As EU envoy meets, Egypt wages war for public opinion
The battle for Egypt’s future is being waged on multiple fronts, not the least of which is a struggle to control public opinion.
That fight played out again Tuesday, the day after European Union envoy Catherine Ashton met with deposed President Mohamed Morsi as part of a diplomatic effort to end weeks of bloodshed. After meeting with Morsi at a secret military location, Ashton said she had an “open and very frank discussion” with the former leader, whom she described as “well.”

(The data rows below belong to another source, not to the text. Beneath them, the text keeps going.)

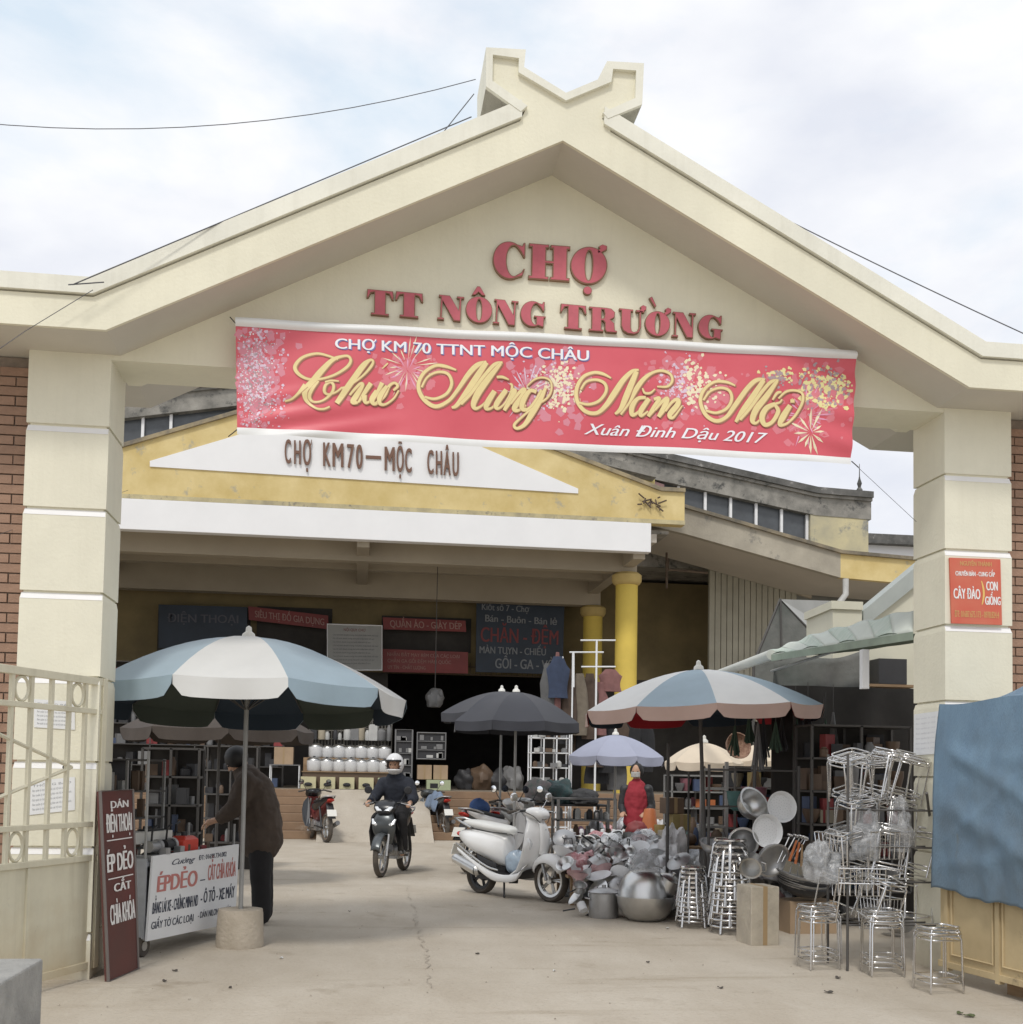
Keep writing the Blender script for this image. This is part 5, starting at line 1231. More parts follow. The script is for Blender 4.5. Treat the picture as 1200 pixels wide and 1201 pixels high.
# cart
A, B = gr(172, 1124), gr(276, 1096)
pc = Plane(A, B); CL = (Vector((B.x, B.y, 0))-Vector((A.x, A.y, 0))).length
ct = thing('vendor_cart', 'white key cutting cart on castors with a lettered front board', 'cart', pc.p, pc.ang())
cartm = mat('cart_galvanised', (.50, .52, .55), .5, .3, var=.2, vs=6); boardw = mat('board_white', (.78, .79, .80), .5, var=.05, vs=3, wear=.72, wearc=(.4, .36, .3), ws=8)
zA0, zA1 = .13, .74
cdp = .50
MB().box(.0, CL, .02, cdp, .16, .20).build('floor_shelf', cartm, ct); MB().box(0, CL, .02, cdp, .68, .71).build('counter', cartm, ct)
MB().box(-.012, 0, .02, cdp, .14, .74).build('side_panel', cartm, ct); MB().box(CL, CL+.012, .02, cdp, .16, .74).build('side_panel', cartm, ct)
MB().box(0, CL, cdp-.01, cdp, .16, .70).build('rear_panel', cartm, ct)
bq = [Vector((-.02, -.012, .755)), Vector((CL+.02, -.012, .775)), Vector((CL+.0, -.012, .18)), Vector((-.04, -.012, .13))]
# front board fitted to the photograph's corners
cor = [pc.sz(177, 1004), pc.sz(278, 990), pc.sz(273.5, 1082), pc.sz(169.5, 1104)]
b = MB(); Q = [(s, -.02, z) for s, z in cor]; b.add(Q+[(s, y+.018, z) for s, y, z in Q], [(0, 3, 2, 1), (4, 5, 6, 7), (0, 1, 5, 4), (1, 2, 6, 5), (2, 3, 7, 6), (3, 0, 4, 7)]); b.build('front_board', boardw, ct)
q = quadfn(*Q); redp = mat('cart_red_print', (.52, .20, .18), .6); blk_ = mat('cart_black_print', (.06, .07, .10), .6)
text_on(q, 'Cường', .20, .46, .86, .93, 'board_lettering', blk_, ct, bold=.02, shear=.5, h=.002); text_on(q, 'ĐT: 01698.734.002', .50, .84, .87, .93, 'board_lettering', blk_, ct, bold=.02, h=.002)
text_on(q, 'ÉPDẺO', .06, .50, .56, .76, 'board_lettering', redp, ct, bold=.05, h=.002); text_on(q, 'CẮT CHÌA KHÓA', .62, .97, .60, .80, 'board_lettering', redp, ct, bold=.05, h=.002)
text_on(q, '–', .53, .59, .56, .72, 'board_lettering', blk_, ct, bold=.03, h=.002)
text_on(q, 'BẰNG LÁI XE - CHỨNG MINH ND', .03, .52, .31, .45, 'board_lettering', blk_, ct, bold=.045, h=.002); text_on(q, '- Ô TÔ - XE MÁY', .55, .97, .33, .48, 'board_lettering', blk_, ct, bold=.05, h=.002)
text_on(q, 'GIẤY TỜ CÁC LOẠI', .03, .48, .13, .22, 'board_lettering', blk_, ct, bold=.03, h=.002); text_on(q, '- DÁN NILON XE MÁY', .53, .93, .15, .23, 'board_lettering', blk_, ct, bold=.02, h=.002)
for x, y in ((.03, .06), (.03, cdp-.06), (CL-.06, .06), (CL-.06, cdp-.06)):
    o = MB().lathe([(.03, -.018), (.075, -.018), (.082, -.008), (.082, .008), (.075, .018), (.03, .018)], 18, (0, 0, 0), Matrix.Rotation(R(90), 3, 'X') ).build('castor', rubber, ct, smooth=40); o.location = (x, y, .083)
    MB().cyl((0, -.022, 0), (0, .022, 0), .035, n=12).build('hub', alud, o)
    MB().box(-.03, .03, -.026, .026, .045, .075).build('fork', rubber if False else alud, o)
for x in (0.0, CL):
    for y in (.04, cdp-.02): MB().cyl((x, y, .7), (x, y, 1.55 if x == 0 else .95), .012, n=6).build('upright', steelp, ct)
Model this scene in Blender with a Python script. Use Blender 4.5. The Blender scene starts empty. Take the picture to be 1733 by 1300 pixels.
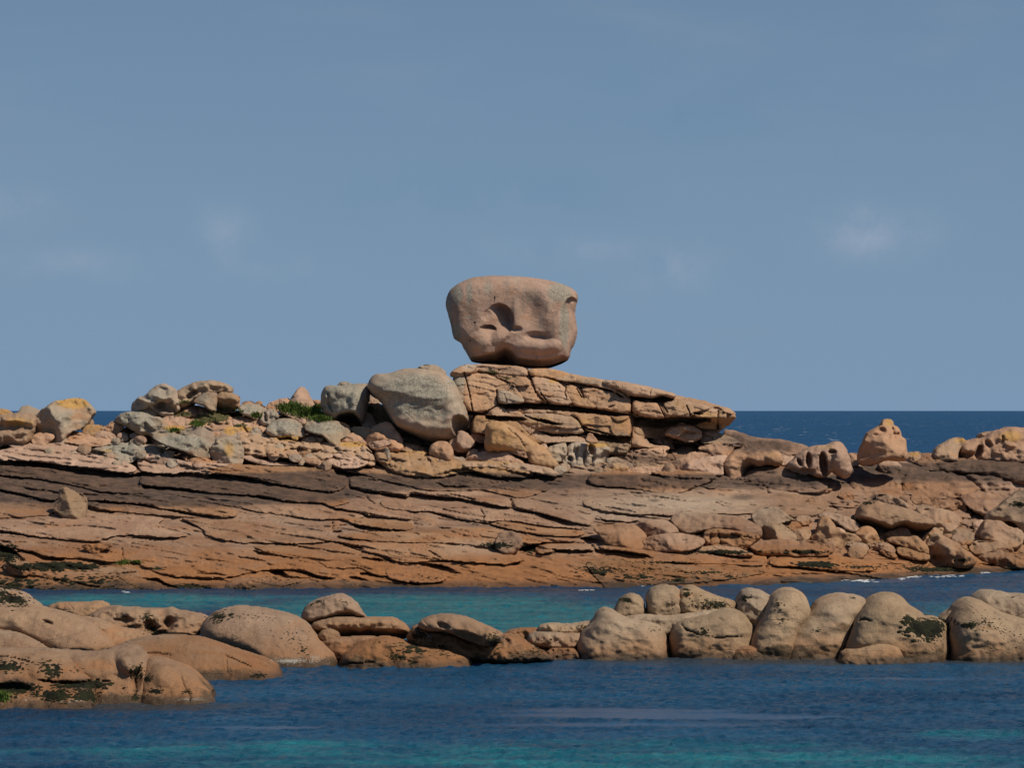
import bpy, math, random
import numpy as np
from mathutils import Vector
from mathutils.bvhtree import BVHTree
rnd = random.Random(7)
scene = bpy.context.scene
COL = scene.collection

# ------------------------------------------------------------------ camera, sky, sun, exposure
CAM_H, FPX, HORIZ, CX = 6.0, 4500.0, 695.0, 866.5
cam = bpy.data.cameras.new('camera'); cam_o = bpy.data.objects.new('camera', cam); COL.objects.link(cam_o)
cam_o.location = (0, 0, CAM_H); cam_o.rotation_euler = (math.radians(90), 0, 0)
cam.sensor_fit = 'HORIZONTAL'; cam.sensor_width = 36.0; cam.lens = 36.0 * FPX / 1733.0
cam.shift_y = 45.0 / 1733.0
cam.clip_start = 1.0; cam.clip_end = 60000.0
scene.camera = cam_o
SUN_AZ, SUN_EL = 60.0, 52.0        # degrees to the right of straight behind the camera, elevation
world = bpy.data.worlds.new('World'); scene.world = world; world.use_nodes = True
wn, wl = world.node_tree.nodes, world.node_tree.links
wn.clear()
w_out = wn.new('ShaderNodeOutputWorld'); w_bg = wn.new('ShaderNodeBackground'); w_bg.inputs[1].default_value = 0.085
sky = wn.new('ShaderNodeTexSky'); sky.sky_type = 'NISHITA'; sky.sun_disc = False
sky.sun_elevation = math.radians(SUN_EL); sky.sun_rotation = math.radians(180 - SUN_AZ)
sky.air_density = 1.0; sky.dust_density = 0.3; sky.ozone_density = 3.0
# overall tint, and soft broken cloud wisps low in the sky
tc = wn.new('ShaderNodeTexCoord')
mp = wn.new('ShaderNodeMapping'); mp.inputs['Scale'].default_value = (9, 9, 30)
nz = wn.new('ShaderNodeTexNoise'); nz.inputs['Scale'].default_value = 1.5; nz.inputs['Detail'].default_value = 6; nz.inputs['Roughness'].default_value = 0.55
rp = wn.new('ShaderNodeValToRGB'); rp.color_ramp.elements[0].position = 0.50; rp.color_ramp.elements[1].position = 0.85
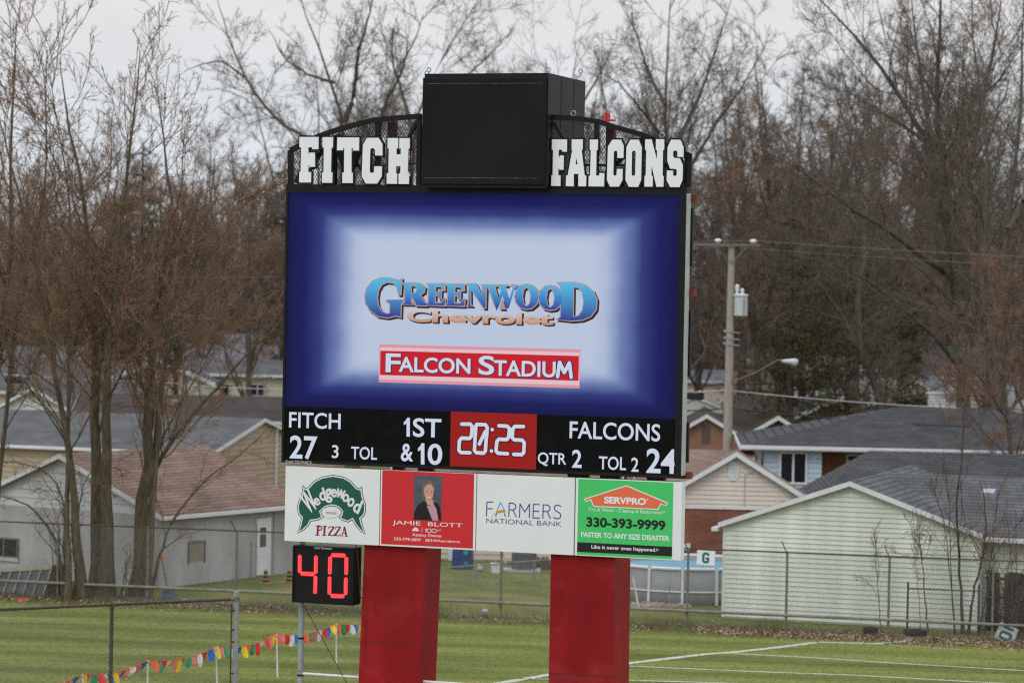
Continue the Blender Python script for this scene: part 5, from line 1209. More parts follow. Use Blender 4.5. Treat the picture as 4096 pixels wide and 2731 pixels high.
tag(mb.build('rubble', mat('pale_rubble', (.34, .28, .24), .9, .4, 9)), 'pale stone rubble at the foot of the pool', 'rubble', kind='stuff')
# low chain link fence in the yard behind
A_, B_ = W(1560, 2280, 99.0), W(2640, 2195, 109.0); ry2, rl2 = frame_of(A_, B_)
zt_ = W(1900, 2258, 99 + 10 * (340 / 1080))[2]
yf = thing('chain_link_fence', 'low pale chain link fence crossing the yard between the red pillars', 'fence', (A_[0], A_[1], 0), ry2)
links(0, rl2, .05, zt_, .09, .11, .0050).build('chain_mesh', M['wire'], yf); mb = MB(); mb.tube([(0, 0, zt_), (rl2, 0, zt_)], .022, 8); mb.build('top_rail', M['wire'], yf)
def yx(px, py):
    d = ray(px, py); n_2 = np.array([-math.sin(ry2), math.cos(ry2), 0]); k_ = ((A_ - CAM) @ n_2) / (d @ n_2); q_ = CAM + d * k_ - A_; return float(q_ @ np.array([math.cos(ry2), math.sin(ry2), 0]))
for px in (1675, 1905, 2136, 2370): u = yx(px, 2330); mb = MB(); mb.tube([(u, 0, -.05), (u, 0, zt_ + .03)], .032, 8); mb.build('post', M['wire'], yf)
# dog-run frame by the mint garage
Dg = 90.2
A_, B_ = W(3628, 2530, 90.3), W(3912, 2535, 90.0); ry3, rl3 = frame_of(A_, B_)
zt_ = W(3640, 2353, 90.3)[2]
dg = thing('chain_link_fence', 'small dark framed chain link panel before the mint garage wall', 'fence', (A_[0], A_[1], 0), ry3)
links(0, rl3, .05, zt_, .09, .11, .0050).build('chain_mesh', M['wire'], dg)
mb = MB(); mb.tube([(0, 0, zt_), (rl3, 0, zt_)], .02, 8); mb.build('top_rail', M['post_dark'], dg)
for u in (0, rl3): mb = MB(); mb.tube([(u, 0, -.05), (u, 0, zt_ + .2)], .032, 8); mb.build('post', M['post_dark'], dg)
# dark wooden fence
wf0, wf1 = W(3942, 2540, 91.6), W(4200, 2560, 90.6); ry4, rl4 = frame_of(wf0, wf1); zt_ = W(3960, 2283, 91.6)[2]
wf = thing('wooden_fence', 'dark brown board fence at the right edge beyond the chain link', 'fence', (wf0[0], wf0[1], 0), ry4)
rb_ = random.Random(2); mb = MB(); x = 0.0; k = 0
while x < rl4:
    if not (.40 < x < .50): mb.box(x, x + .135, 0, .02, .04, zt_ + rb_.uniform(-.03, .03)); 
    x += .14; k += 1
mb.build('panel', M['darkwood'], wf)
mb = MB()
for z in (.4, 1.0, zt_ - .25): mb.box(-.02, rl4, -.05, -.002, z, z + .09)
mb.build('rail', M['darkwood'], wf)
# blue barrel box, white bucket, air conditioner, items by the sand house
def onyard(px, py, D): p_ = W(px, py, D); return np.array([p_[0], p_[1], 0.0])
p_ = onyard(1849, 2312, 108.5); t = thing('storage_bin', 'blue storage bin with green spots by the sand sided house', 'bin', tuple(p_), R(-8)); sc = 108.5 / FPX
mb = MB(); hb_ = 92 * sc; mb.hexa([(-.36, -.3, 0), (.36, -.3, 0), (.36, .3, 0), (-.36, .3, 0)], [(-.33, -.3, hb_), (.35, -.3, hb_), (.35, .3, hb_), (-.33, .3, hb_)]); mb.build('body', mat('blue_plastic', (.012, .045, .19), .5, .35, 3), t, bevel=.03)
mb = MB(); mb.box(-.36, .38, -.33, .33, hb_, hb_ + .06); mb.build('lid', mat('blue_lid', (.02, .09, .27), .5, .2, 3), t, bevel=.02)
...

But the meeting was reported by Ahram Online, the website for Egypt’s largest state-owned newspaper, this way: “Informed sources [said] that Ashton’s message to Morsi and his fellow Muslim Brothers would be one of ‘concession.’ ”
Egypt has a long history of media manipulation by whoever is in power -- at the moment, the military, led by Gen. Abdel Fattah Sisi. Neither the army nor its opponents, Morsi’s Islamist loyalists, have felt the need to court the media. But in recent days, the military has invited reporters for helicopter rides to view massive pro-army rallies; and Morsi’s Muslim Brotherhood movement -- its newspaper and television stations shuttered -- has resorted to tweets, social media and foreign news organizations to get its message out.
Morsi supporters pilloried Sisi in a Facebook graphic that depicted him knee-deep in a pool of blood and carrying a gun. The pro-military camp responded by challenging the Islamists’ piousness in posts showing bottles of whiskey purportedly found at the monthlong Brotherhood sit-in at Cairo’s Rabaa al Adawiya mosque.
One post sought to further vilify Islamists as agents of Israel -- the height of insult in the Arab world’s most populous country -- for allegedly permitting Jewish reporters to cover the mosque demonstration: “Israeli television salutes you straight from Rabaa Al Adawiya, with Jewish correspondents from the heart of the sit-in.”